### GIVEN PROBLEM
Print only the lines from the top of the data through the line with "tilt_y = rng.standard_normal(NT_)", both included, skipping every picture.

### Data items
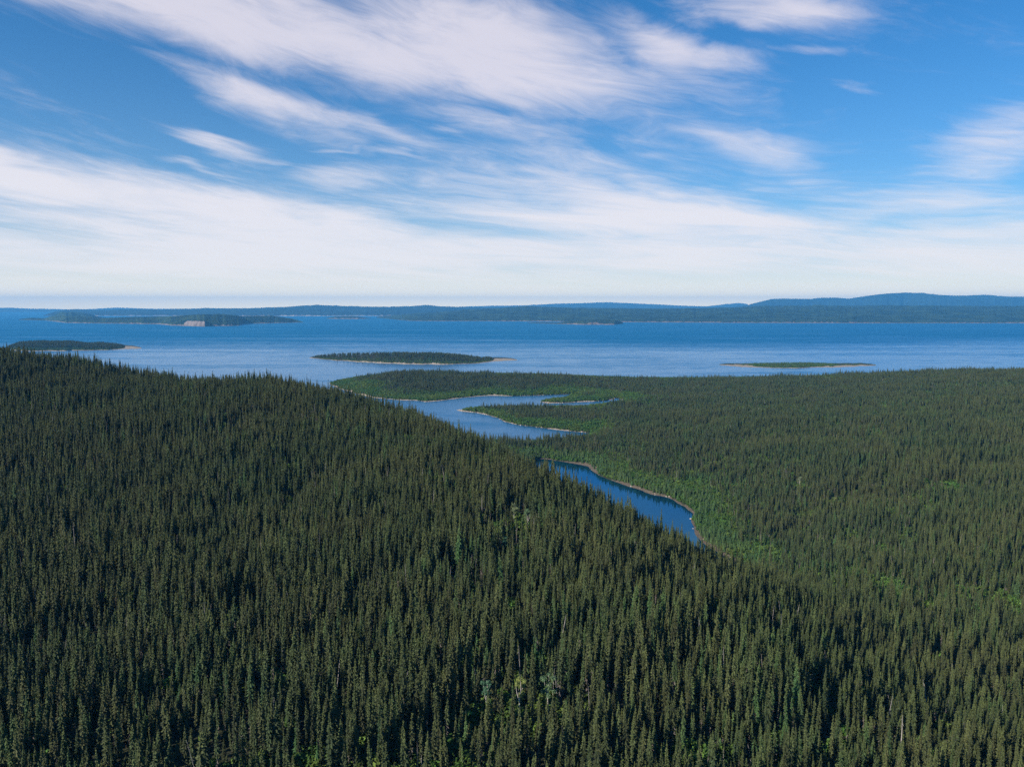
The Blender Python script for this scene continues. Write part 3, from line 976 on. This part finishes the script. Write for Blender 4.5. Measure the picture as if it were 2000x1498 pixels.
hs_ = np.where(tsd < 0.6 * fringe, np.where(TY < 1100, 1.0 + 0.5 * rng.random(NT_), np.minimum(hs_, 0.75 + 0.4 * rng.random(NT_))), hs_)
pole = ~fir & (rng.random(NT_) < 0.018 + 0.05 * np.clip(4 * fbm(TX / 25, TY / 25, 71, 2) - 0.7, 0, 1))
kind = np.where(pole, len(protos) + 3, kind)
fir = fir | pole
tilt_x = rng.standard_normal(NT_) * 0.03
tilt_x = np.where(pole, tilt_x * 3, tilt_x)
tilt_y = rng.standard_normal(NT_) * np.where(pole, 0.09, 0.03)

ok = np.ones(len(TX), bool)
for (x, y, z), back, rad in [(p, 7.0, 1.7) for p in b_at] + [(p, 7.0, 1.0) for p in s_at] + [(p, 26.0, 2.0) for p in r_at]:
    # a little lane towards the viewer's side stays open, so trunk or stone can be seen
    l_ = math.hypot(x, y); ux, uy = x / l_, y / l_
    dx = TX - x; dy = TY - y
    al = -(dx * ux + dy * uy); ac = np.abs(dx * uy - dy * ux)
    ok &= ~((al > -1.5) & (al < back) & (ac < rad))
TX, TY, tz, tsd, fringe, vis, rot, hs_, wide, kind, fir, tilt_x, tilt_y = [q[ok] for q in (TX, TY, tz, tsd, fringe, vis, rot, hs_, wide, kind, fir, tilt_x, tilt_y)]
NT_ = len(TX)

# the 300 spruces that show largest stand as trees of their own
hh = np.array([p[3] for p in protos] + [f[3] for f in firs] + [10.5])[kind] * hs_
ppx, ppy, dep = project(TX, TY, tz + hh)
_, pby, _ = project(TX, TY, tz + hh * 0.35)
clear = (ppx > 6) & (ppx < 1994) & (ppy < 1490) & (ppy > 700) & ~fir
shown = np.where(clear, np.minimum(pby, 1498) - ppy, 0) * np.clip(FOC * 1.2 * wide / dep, 0, 100)
order = np.argsort(-shown)[:300]
own = np.zeros(NT_, bool); own[order] = True
print('trees', NT_, 'own', own.sum(), 'nearest', TY.min())


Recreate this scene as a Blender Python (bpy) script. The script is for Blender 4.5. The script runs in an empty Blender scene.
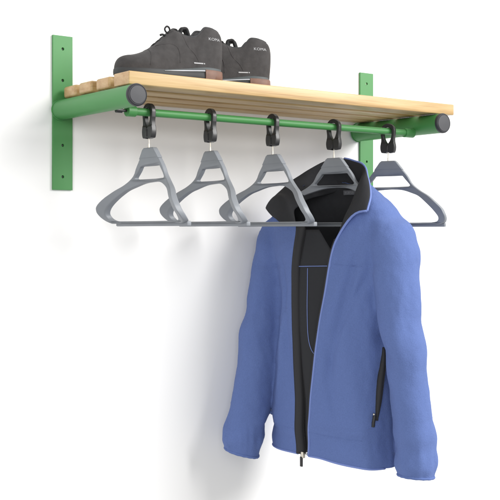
import bpy, bmesh, math, random
from mathutils import Vector, Matrix, noise
random.seed(4)
S = bpy.context.scene
COL = S.collection
PI = math.pi

# ------------------------------------------------------------------ helpers
def link(o, parent=None):
    COL.objects.link(o)
    if parent: o.parent = parent
    return o

def thing(name, label, cat, loc=(0, 0, 0), rotz=0, group=None):
    o = bpy.data.objects.new(name, None)
    o.empty_display_size = .05
    link(o)
    o.location = loc; o.rotation_euler = (0, 0, rotz)
    o['label'] = label; o['category'] = cat
    if group: o['group'] = group
    return o

def finish(me, mats, smooth=None):
    for m in (mats if isinstance(mats, (list, tuple)) else [mats]): me.materials.append(m)
    if smooth is not None:
        for p in me.polygons: p.use_smooth = True
        if smooth < 170: me.set_sharp_from_angle(angle=math.radians(smooth))
    return me

def obj(name, bm, mats, parent=None, smooth=None, shift=None):
    me = bpy.data.meshes.new(name)
    if shift is not None: bmesh.ops.translate(bm, verts=bm.verts, vec=-Vector(shift))
    bm.normal_update()
    bm.to_mesh(me); bm.free()
    finish(me, mats, smooth)
    return link(bpy.data.objects.new(name, me), parent)

def wn(o):
    m = o.modifiers.new('wn', 'WEIGHTED_NORMAL'); m.keep_sharp = True; m.weight = 80
    return o

def box(bm, lo, hi, bevel=0, seg=2):
    lo, hi = Vector(lo), Vector(hi)
    r = bmesh.ops.create_cube(bm, size=1)
    vs = r['verts']
    for v in vs: v.co = Vector([lo[i] + (v.co[i] + .5) * (hi[i] - lo[i]) for i in range(3)])
    if bevel:
        es = list({e for v in vs for e in v.link_edges})
        bmesh.ops.bevel(bm, geom=es, offset=bevel, segments=seg, profile=.5, affect='EDGES')

def catmull(pts, n=8, closed=False):
    P = [Vector(p) for p in pts]; out = []
    N = len(P)
    for i in range(N if closed else N - 1):
        if closed: a, b, c, d = P[(i - 1) % N], P[i], P[(i + 1) % N], P[(i + 2) % N]
        else: a, b, c, d = P[max(i - 1, 0)], P[i], P[i + 1], P[min(i + 2, N - 1)]
        for k in range(n):
            t = k / n
            out.append(.5 * (2 * b + (c - a) * t + (2 * a - 5 * b + 4 * c - d) * t * t + (3 * b - a - 3 * c + d) * t ** 3))
    if not closed: out.append(P[-1].copy())
    return out

def tube(bm, pts, r, seg=10, closed=False, cap=True):
    P = [Vector(p) for p in pts]; N = len(P)
    rr = r if callable(r) else (lambda t: r)
    T = []
    for i in range(N):
        a = P[(i - 1) % N] if (closed or i > 0) else P[i]
        b = P[(i + 1) % N] if (closed or i < N - 1) else P[i]
        d = b - a
        T.append(d.normalized() if d.length > 1e-9 else Vector((0, 0, 1)))
    up = Vector((0, 0, 1)) if abs(T[0].z) < .9 else Vector((1, 0, 0))
    n = (up - T[0] * up.dot(T[0])).normalized()
    rings = []
    for i in range(N):
        n = (n - T[i] * n.dot(T[i])).normalized(); b = T[i].cross(n)
        q = rr(i / max(N - 1, 1))
        rings.append([bm.verts.new(P[i] + (n * math.cos(2 * PI * k / seg) + b * math.sin(2 * PI * k / seg)) * q) for k in range(seg)])
    for i in range(N if closed else N - 1):
        A, B = rings[i], rings[(i + 1) % N]
        for k in range(seg): bm.faces.new((A[k], A[(k + 1) % seg], B[(k + 1) % seg], B[k]))
    if cap and not closed:
        bm.faces.new(list(reversed(rings[0]))); bm.faces.new(rings[-1])
    return rings

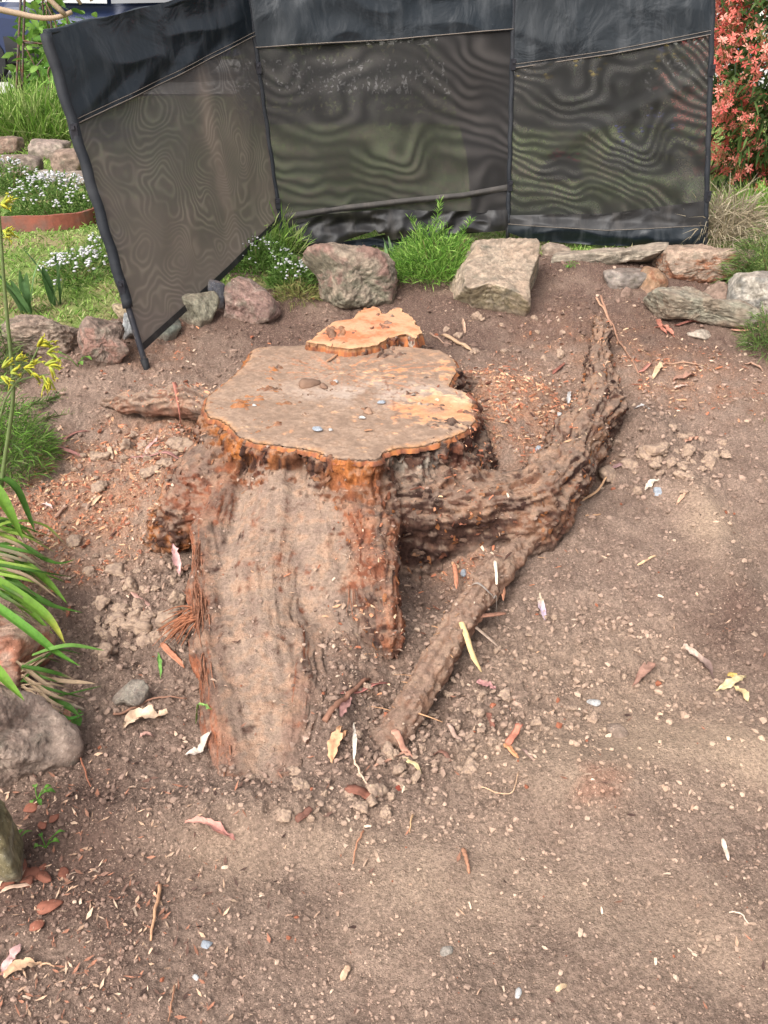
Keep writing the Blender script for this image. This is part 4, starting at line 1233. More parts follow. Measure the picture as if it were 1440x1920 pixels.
for (b_, t_, r_, lo_, lb) in ((pA, tA, .0125, .20, 'leaning left end pole pulled forward out of line'), (pB, tB, .010, .04, None), (pC, tC, .010, .04, None), (pD, tD, .011, .06, None)):
    V, Fq = tube_np(np.linspace(b_ - (t_ - b_) * .03, t_, 14), r_, 10)
    po = mesh_obj('pole', V, Fq, 'pole', wb)
    if lb: po['label'] = lb
    V, Fq = tube_np([b_ - (t_ - b_) * .035, b_ + (t_ - b_) * .03], [r_ * .9, r_ * 1.35], 10)
    mesh_obj('foot', V, Fq, 'car_dark', po)
    P_ = np.linspace(b_ + (t_ - b_) * lo_, b_ + (t_ - b_) * (.998), 40)
    V, Fq = tube_np(P_, r_ * (1.7 if lb else 1.25), 12, .03)
    V[:, :2] += .002 * np.sin(V[:, 2:3] * 40)
    uvv = np.stack([np.linspace(0, .2, len(V)), V[:, 2]], -1)
    mesh_obj('sleeve', V, Fq, 'canvas_dark', wb, True, None, uvv)
    for fr in ((.21, .71) if not lb else (.27, .735)):
        m_ = MB(); p_ = b_ + (t_ - b_) * fr + np.array([.004, -r_ * 1.6, 0])
        m_.box(p_, (.024, .012, .05), rotz(.3)); m_.box(p_ + [0, -.008, .012], (.012, .010, .012))
        m_.build('clip', 'pole', wb, False)
for pl in (P1, P2, P3):
    P_ = np.linspace(pl[1], pl[3], 40); P_[:, 2] -= .012 * np.sin(np.linspace(0, PI, 40)) + .004 * np.sin(np.arange(40) * .7)
    V, Fq = tube_np(P_, .014, 8, .04)
    mesh_obj('top_hem', V, Fq, 'vinyl', wb, True, None, np.stack([np.linspace(0, 1, len(V)), V[:, 2]], -1))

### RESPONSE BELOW
The Blender Python script for this scene continues. Write part 3, from line 976 on. This part finishes the script. Write for Blender 4.5. Measure the picture as if it were 2000x1498 pixels.
hs_ = np.where(tsd < 0.6 * fringe, np.where(TY < 1100, 1.0 + 0.5 * rng.random(NT_), np.minimum(hs_, 0.75 + 0.4 * rng.random(NT_))), hs_)
pole = ~fir & (rng.random(NT_) < 0.018 + 0.05 * np.clip(4 * fbm(TX / 25, TY / 25, 71, 2) - 0.7, 0, 1))
kind = np.where(pole, len(protos) + 3, kind)
fir = fir | pole
tilt_x = rng.standard_normal(NT_) * 0.03
tilt_x = np.where(pole, tilt_x * 3, tilt_x)
tilt_y = rng.standard_normal(NT_) * np.where(pole, 0.09, 0.03)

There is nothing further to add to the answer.